両方の手のひらを胸の前で合わせて、ほほ笑みながら「ナマステ」してみましょう。同じ動作、そしてあなたのものをはるかに深く高く超えるほほ笑みが返ってきたら、そこであなたは迎え入れて頂いたという証。もうあなたは彼らの友人であり、隣人であり、時に家族の一員でさえ、あるかもしれません。一旦親しくなった時、これほど人なつこく接してくれるひとびとも珍しいのでしょう、ネパールにおいでた たくさんのツーリストが、次からは友人として知人として家族として、何度もこの地に戻って来ます。
90以上の民族語を有し、その民族も細かく分けると100を超えるネパール。山岳国で自由な往来が自然に制限されていたからこそ、民族固有の伝承信仰やそれにまつわる様々な祭祀、文化等が昔ながらのまま息づいています。さまざまに制約や困難が多い土地で、それぞれの民族が与えられた条件の中でいかにフィットして生きてきたかを垣間見るだけでも、ネパールを深く知るには十分、いえ、それこそが真のネパールの姿であると言えるでしょう。

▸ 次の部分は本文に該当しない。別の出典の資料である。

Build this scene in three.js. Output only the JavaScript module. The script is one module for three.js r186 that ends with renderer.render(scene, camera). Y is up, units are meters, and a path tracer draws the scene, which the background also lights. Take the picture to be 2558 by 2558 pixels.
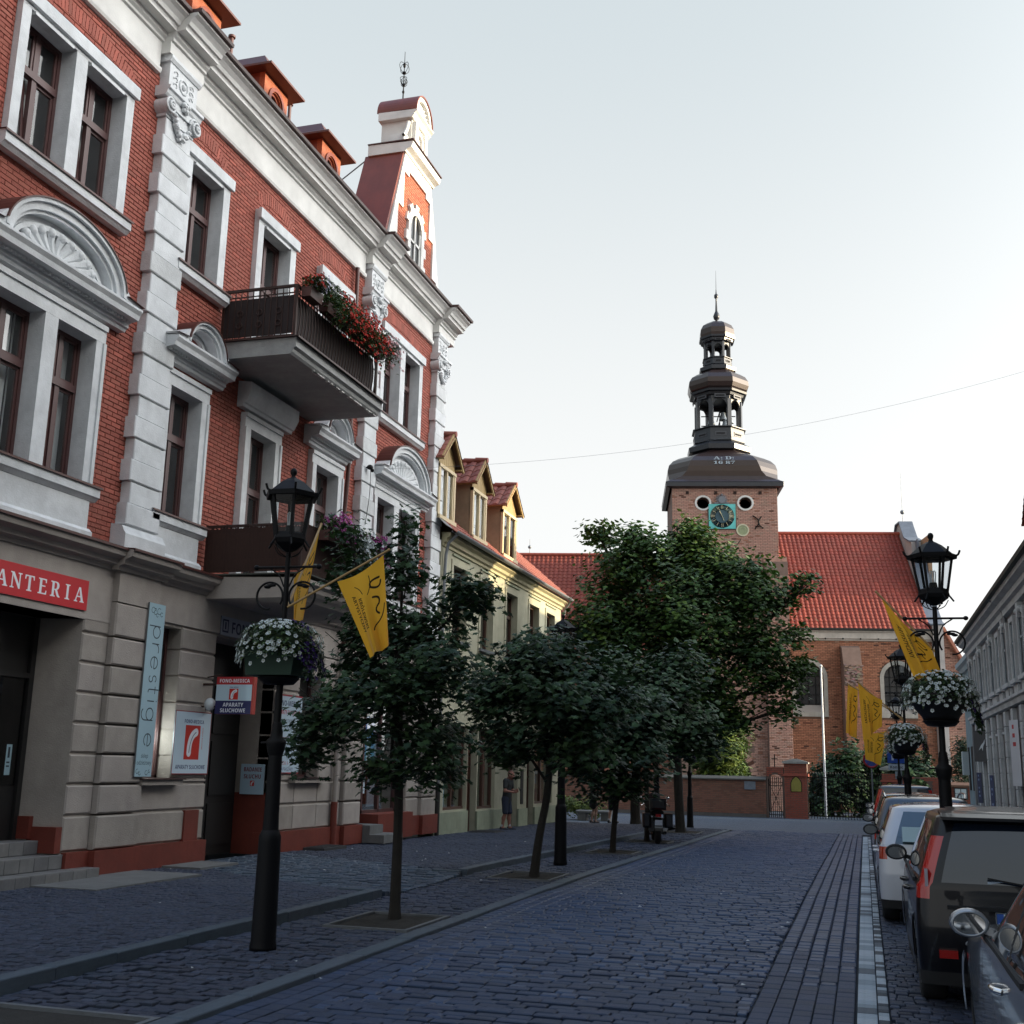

トレッキングで山道をいけば、トラックやバイクが入れない土地では今でもロバやウシに荷を積んで、もくもくと荷運びをしているキャラバンに出会います。そこでは農耕具を装着したウシが畑を耕し、壊れた農具は町の鍛冶屋(!)が手仕事で修理をしています。人や物の運搬には牛車が活躍し、女・こどもが水場から桶で水を運び、夕食に招かれたお宅ではかまどでこうこうと燃えている薪を目にすることでしょう。中世生活のオープンライブかと錯覚するような、昔ながらの生活風景がそこにはあります。
一方で街の生活は、輸入品がたくさん入ってくるようになって表向き近代化されているように見えます。ところがそこに住むひとびとは、そう簡単には変わりません。それどころか自分たちが守り育ててきた信仰や祭祀、文化を残そうと、やっきになっている感すらあります。信仰心の強いネパールでは、古来から信じてきた仏教やヒンズー教の神に今でも日夜祈りを捧げ、かつての支配者であり、宗教への帰依者・保護者としての役割も担っていた王族をあがめ、このコンテクストの中で育んできた幾多の祭祀事例、祝祭日、記念行事等々が、古代のフォーマットそのままの姿で祝われています。
ネパール人の人なつこさを示すエピソードとしてよく知られるのは、知り合いになるとすぐに自宅に食事に招かれる、というものでしょうか。豊かだろうがそうでなかろうが、とにかく自宅で食事をともにしようと誘われます。お邪魔して一、二回食事をしてしまえば、もうあなたはツーリストではいられません。彼らにとってあなたは大事な客人であり、友人知人であり、家族や親族の一人。かたくなに旅人であり続けるのはもはや難しい、と感じることでしょう。
そうしたひとびとに出会うのに一番簡単な方法は、とにかく自分で歩き回ってみること。宿の周りの街歩きでも、観光地への往復でも、もちろんトレッキングでもOK。地元の旅行代理店などは街歩きツアー等も開催していますので、それに参加してみるのも一つの方法でしょう。
ネパール人を訪ねてくる、ちょっとあり得ないほどのリピーターの数が、ツーリストのみなさんの「こころに残る」旅の行き着く先なのかもしれません。